==== Data lines
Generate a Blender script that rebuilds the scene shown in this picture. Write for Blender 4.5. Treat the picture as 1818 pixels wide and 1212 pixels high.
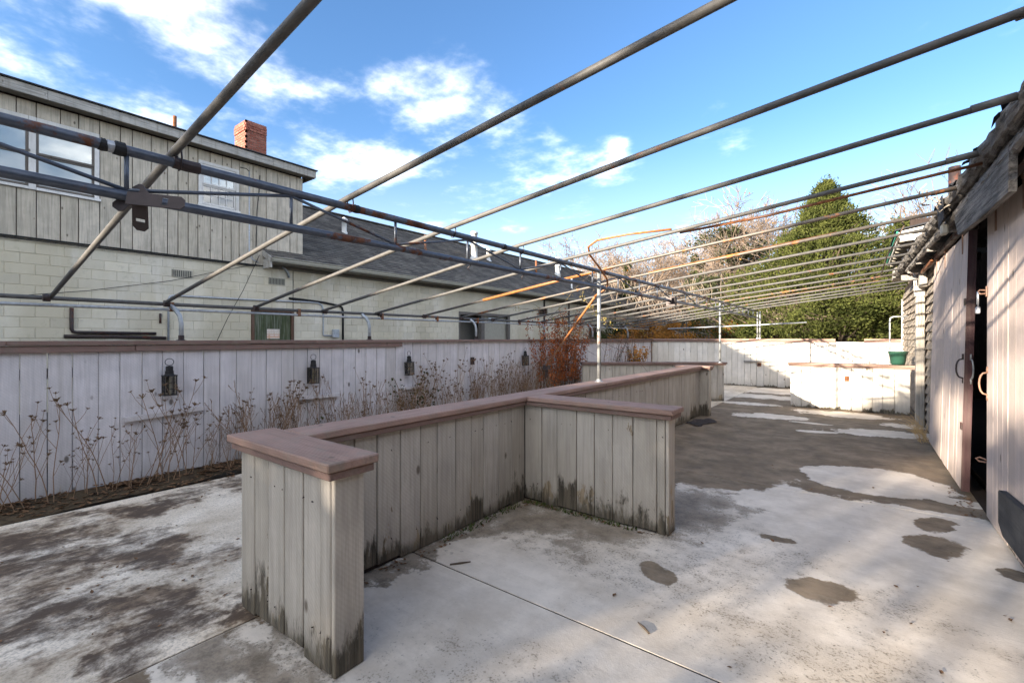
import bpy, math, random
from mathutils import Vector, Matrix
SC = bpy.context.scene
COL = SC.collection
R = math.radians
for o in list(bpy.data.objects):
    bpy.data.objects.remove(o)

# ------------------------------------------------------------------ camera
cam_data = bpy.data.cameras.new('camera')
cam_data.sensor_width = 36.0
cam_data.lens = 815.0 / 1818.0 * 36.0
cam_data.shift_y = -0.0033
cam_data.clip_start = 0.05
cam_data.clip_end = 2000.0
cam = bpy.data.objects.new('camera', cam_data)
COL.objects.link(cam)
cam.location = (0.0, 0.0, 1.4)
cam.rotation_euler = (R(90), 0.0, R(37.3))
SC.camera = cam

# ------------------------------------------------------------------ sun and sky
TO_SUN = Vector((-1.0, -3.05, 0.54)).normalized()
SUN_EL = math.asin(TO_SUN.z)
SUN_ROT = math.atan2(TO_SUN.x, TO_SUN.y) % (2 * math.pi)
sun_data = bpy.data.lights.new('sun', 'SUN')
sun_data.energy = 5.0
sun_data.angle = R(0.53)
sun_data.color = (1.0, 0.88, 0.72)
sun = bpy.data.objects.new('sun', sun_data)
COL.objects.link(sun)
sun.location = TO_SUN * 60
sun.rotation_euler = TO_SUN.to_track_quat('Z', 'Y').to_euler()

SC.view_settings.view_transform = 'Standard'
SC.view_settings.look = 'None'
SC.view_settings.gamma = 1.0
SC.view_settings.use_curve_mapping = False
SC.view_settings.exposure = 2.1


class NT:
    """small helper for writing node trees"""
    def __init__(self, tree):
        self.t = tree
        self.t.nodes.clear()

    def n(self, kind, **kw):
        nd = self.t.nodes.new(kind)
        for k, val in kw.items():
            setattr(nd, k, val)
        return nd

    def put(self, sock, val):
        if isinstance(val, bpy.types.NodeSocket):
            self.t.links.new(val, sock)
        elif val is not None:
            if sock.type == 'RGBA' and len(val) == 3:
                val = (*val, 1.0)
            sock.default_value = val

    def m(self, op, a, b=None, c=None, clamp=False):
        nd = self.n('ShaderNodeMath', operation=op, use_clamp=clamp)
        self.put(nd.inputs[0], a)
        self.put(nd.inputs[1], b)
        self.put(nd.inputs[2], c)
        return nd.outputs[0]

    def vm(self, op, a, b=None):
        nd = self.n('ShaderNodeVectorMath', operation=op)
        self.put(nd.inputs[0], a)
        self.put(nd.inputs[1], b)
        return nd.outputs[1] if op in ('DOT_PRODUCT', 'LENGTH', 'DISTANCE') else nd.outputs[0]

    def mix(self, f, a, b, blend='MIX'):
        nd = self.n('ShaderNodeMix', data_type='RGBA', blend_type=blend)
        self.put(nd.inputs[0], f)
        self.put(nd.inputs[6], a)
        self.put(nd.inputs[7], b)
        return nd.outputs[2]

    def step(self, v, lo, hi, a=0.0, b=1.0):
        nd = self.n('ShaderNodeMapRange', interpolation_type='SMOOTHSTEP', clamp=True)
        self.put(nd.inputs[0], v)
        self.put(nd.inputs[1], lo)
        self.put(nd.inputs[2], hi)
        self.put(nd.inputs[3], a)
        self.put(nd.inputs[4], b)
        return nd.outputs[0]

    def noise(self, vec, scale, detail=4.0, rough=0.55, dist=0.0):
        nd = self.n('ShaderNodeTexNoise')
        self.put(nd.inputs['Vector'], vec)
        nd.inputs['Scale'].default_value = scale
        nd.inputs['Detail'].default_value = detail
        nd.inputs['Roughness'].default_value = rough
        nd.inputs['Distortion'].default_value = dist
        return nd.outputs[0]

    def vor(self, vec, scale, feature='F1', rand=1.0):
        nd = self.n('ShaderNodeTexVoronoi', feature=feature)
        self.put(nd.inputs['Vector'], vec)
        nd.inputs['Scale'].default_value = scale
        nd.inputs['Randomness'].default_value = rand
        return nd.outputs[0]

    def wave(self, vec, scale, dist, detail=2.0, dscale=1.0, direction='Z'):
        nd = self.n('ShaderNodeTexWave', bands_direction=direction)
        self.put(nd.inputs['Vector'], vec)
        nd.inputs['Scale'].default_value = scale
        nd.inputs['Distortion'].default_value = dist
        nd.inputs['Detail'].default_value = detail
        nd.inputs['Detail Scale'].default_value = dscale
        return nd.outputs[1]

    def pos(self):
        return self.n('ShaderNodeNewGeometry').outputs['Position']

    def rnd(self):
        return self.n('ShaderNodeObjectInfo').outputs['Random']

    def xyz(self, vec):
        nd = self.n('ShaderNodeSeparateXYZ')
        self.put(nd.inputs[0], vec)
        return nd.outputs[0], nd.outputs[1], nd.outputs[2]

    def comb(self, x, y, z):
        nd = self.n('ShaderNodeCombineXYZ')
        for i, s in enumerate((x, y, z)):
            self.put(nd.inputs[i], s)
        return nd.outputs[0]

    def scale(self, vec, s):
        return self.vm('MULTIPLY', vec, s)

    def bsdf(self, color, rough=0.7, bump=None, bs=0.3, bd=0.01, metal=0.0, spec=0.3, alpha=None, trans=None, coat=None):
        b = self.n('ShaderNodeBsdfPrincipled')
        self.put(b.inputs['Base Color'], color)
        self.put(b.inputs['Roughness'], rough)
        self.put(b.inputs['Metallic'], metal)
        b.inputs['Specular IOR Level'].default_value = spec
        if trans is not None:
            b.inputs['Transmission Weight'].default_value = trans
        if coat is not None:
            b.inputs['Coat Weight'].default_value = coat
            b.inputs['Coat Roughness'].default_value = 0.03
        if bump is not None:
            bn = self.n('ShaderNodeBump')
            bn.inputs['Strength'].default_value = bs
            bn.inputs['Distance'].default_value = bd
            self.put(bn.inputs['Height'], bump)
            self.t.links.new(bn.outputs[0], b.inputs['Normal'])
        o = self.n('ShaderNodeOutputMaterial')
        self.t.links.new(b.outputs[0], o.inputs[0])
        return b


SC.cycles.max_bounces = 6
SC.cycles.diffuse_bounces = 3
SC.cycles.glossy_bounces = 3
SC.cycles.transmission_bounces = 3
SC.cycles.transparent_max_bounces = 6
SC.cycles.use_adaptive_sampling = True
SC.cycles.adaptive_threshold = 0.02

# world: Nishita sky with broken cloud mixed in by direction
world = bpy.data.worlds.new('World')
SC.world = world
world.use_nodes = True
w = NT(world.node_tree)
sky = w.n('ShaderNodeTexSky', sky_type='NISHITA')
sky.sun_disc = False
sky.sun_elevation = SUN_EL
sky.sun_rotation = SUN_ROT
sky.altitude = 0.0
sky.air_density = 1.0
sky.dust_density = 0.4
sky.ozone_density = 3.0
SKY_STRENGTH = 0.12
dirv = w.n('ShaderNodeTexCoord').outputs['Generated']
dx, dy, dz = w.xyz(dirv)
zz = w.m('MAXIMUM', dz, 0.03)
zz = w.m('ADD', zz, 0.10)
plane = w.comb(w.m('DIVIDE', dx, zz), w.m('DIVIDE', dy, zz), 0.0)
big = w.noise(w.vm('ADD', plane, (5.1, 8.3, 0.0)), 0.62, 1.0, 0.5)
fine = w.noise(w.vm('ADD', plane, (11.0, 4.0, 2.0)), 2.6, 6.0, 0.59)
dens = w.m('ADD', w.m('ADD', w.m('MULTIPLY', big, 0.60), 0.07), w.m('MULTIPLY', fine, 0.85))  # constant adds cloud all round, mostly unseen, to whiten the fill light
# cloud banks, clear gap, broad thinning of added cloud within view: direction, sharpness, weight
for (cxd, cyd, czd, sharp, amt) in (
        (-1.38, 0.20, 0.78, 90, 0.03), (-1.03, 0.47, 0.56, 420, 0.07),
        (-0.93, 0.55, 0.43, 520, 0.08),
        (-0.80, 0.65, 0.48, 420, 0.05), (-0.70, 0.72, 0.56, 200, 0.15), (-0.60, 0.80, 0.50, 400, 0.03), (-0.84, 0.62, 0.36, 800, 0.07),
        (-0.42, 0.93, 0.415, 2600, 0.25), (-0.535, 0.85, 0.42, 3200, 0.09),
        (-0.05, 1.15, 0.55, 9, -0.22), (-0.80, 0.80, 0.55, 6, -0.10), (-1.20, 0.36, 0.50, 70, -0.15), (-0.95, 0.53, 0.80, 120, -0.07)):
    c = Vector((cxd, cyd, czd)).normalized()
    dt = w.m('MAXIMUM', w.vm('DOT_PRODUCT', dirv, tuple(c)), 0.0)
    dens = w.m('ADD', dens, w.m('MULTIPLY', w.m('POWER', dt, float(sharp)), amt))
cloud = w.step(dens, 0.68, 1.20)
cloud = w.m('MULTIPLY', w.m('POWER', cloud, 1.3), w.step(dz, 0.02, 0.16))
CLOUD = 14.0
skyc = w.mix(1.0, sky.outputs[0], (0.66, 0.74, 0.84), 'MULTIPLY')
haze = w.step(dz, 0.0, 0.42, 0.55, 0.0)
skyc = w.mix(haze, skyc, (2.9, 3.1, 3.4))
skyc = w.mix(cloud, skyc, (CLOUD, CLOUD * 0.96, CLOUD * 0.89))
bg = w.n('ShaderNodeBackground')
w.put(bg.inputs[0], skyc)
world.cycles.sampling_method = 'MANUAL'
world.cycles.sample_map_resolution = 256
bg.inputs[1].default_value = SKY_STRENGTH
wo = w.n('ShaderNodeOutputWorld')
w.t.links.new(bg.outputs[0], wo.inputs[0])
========
## What you have to do:
Restate each line from the start of the listing through the line bearing "bpy.data.objects.remove(o)" word for word. Drop the pictures.

## Result below:
Generate a Blender script that rebuilds the scene shown in this picture. Write for Blender 4.5. Treat the picture as 1818 pixels wide and 1212 pixels high.
import bpy, math, random
from mathutils import Vector, Matrix
SC = bpy.context.scene
COL = SC.collection
R = math.radians
for o in list(bpy.data.objects):
    bpy.data.objects.remove(o)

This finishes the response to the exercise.